The story is a amalgamation of horror and thriller as Hank Schwaeble does an admirable job of keeping the reader hooked with his easy and readable prose. He also does a very good job of relaying the action scenes and the story lines to the reader. No space is waster in reminiscing about anything that took place and all development of the storyline is forward, with no looking back. Another excellent job done by Schwaeble is that of taking all the story threads that are occurring in this novel and twisting them all into one at the end. This is something that can be appreciated as Schwaeble's writing style and story structure is very much like a seasoned author and many readers will not be able to tell that this is his debut novel.

Schwaeble has a nod to John Steinbeck and has inserted it into the plot in a very apropos manner. I thought this was a very interesting aspect of the novel and something that should have it's attention drawn to.

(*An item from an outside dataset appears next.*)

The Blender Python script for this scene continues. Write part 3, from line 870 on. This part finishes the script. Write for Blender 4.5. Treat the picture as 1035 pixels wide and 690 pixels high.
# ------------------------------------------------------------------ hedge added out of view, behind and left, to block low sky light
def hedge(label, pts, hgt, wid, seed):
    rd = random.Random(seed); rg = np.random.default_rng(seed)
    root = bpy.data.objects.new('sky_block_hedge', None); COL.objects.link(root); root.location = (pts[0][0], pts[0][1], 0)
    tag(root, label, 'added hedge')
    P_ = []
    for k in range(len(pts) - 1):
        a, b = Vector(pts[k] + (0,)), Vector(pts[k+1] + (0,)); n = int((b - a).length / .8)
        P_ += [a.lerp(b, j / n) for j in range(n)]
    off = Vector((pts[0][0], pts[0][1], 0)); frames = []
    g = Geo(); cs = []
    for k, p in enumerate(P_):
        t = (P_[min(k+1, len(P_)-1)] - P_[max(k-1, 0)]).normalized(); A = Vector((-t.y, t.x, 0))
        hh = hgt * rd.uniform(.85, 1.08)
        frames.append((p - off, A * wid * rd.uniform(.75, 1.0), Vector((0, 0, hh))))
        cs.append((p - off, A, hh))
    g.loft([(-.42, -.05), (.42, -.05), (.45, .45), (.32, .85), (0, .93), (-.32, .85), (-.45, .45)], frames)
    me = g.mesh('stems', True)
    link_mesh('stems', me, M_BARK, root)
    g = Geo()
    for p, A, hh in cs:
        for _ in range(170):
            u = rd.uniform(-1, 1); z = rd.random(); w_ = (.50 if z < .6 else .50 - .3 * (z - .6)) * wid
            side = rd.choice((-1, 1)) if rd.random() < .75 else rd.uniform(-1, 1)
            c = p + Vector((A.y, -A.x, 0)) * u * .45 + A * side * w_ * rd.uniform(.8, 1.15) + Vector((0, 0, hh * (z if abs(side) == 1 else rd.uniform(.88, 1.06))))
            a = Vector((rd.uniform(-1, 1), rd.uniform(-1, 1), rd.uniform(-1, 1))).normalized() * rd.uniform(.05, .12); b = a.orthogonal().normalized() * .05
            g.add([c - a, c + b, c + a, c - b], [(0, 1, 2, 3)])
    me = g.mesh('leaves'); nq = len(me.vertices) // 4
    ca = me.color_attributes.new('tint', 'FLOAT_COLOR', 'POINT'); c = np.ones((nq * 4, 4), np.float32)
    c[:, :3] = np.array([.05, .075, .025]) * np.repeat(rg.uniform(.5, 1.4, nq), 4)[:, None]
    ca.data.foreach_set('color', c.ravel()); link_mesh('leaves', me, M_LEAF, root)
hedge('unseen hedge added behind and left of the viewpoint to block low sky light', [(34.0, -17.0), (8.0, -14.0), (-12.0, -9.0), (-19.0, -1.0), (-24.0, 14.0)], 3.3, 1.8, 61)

The character development within Damnable is unique unto itself. The main protagonist is not a cookie-cutter character and has many sides to him, some of which are shown in this story and some of them that are not told within the novel. I'm sure there are many readers like myself who would like to read and know more about Jake Hatcher, as he was able to draw readers in and frustrate them at time. I'd love to see more of this character in other books in the future.

Another character that has great development is that of the antagonist. The antagonist is not just all out crazy, instead Schwaeble does a great job of presenting the antagonists viewpoint and giving readers a rationale explanation of what is happening and what's behind all the events. I for one could understand the thought process and even sympathize with the "bad" guy because of this portrayal.

In the end, Hank Schwaeble just a fantastic job in writing his debut novel. He is a talents guy who is sure to light up the thriller scene with future books. This book is a must read for all thriller, horror and supernatural fiction fans. Hank Schwaeble's Damnable is by far the best debut thriller of 2009 for myself. Read Damnable and find out why for yourself!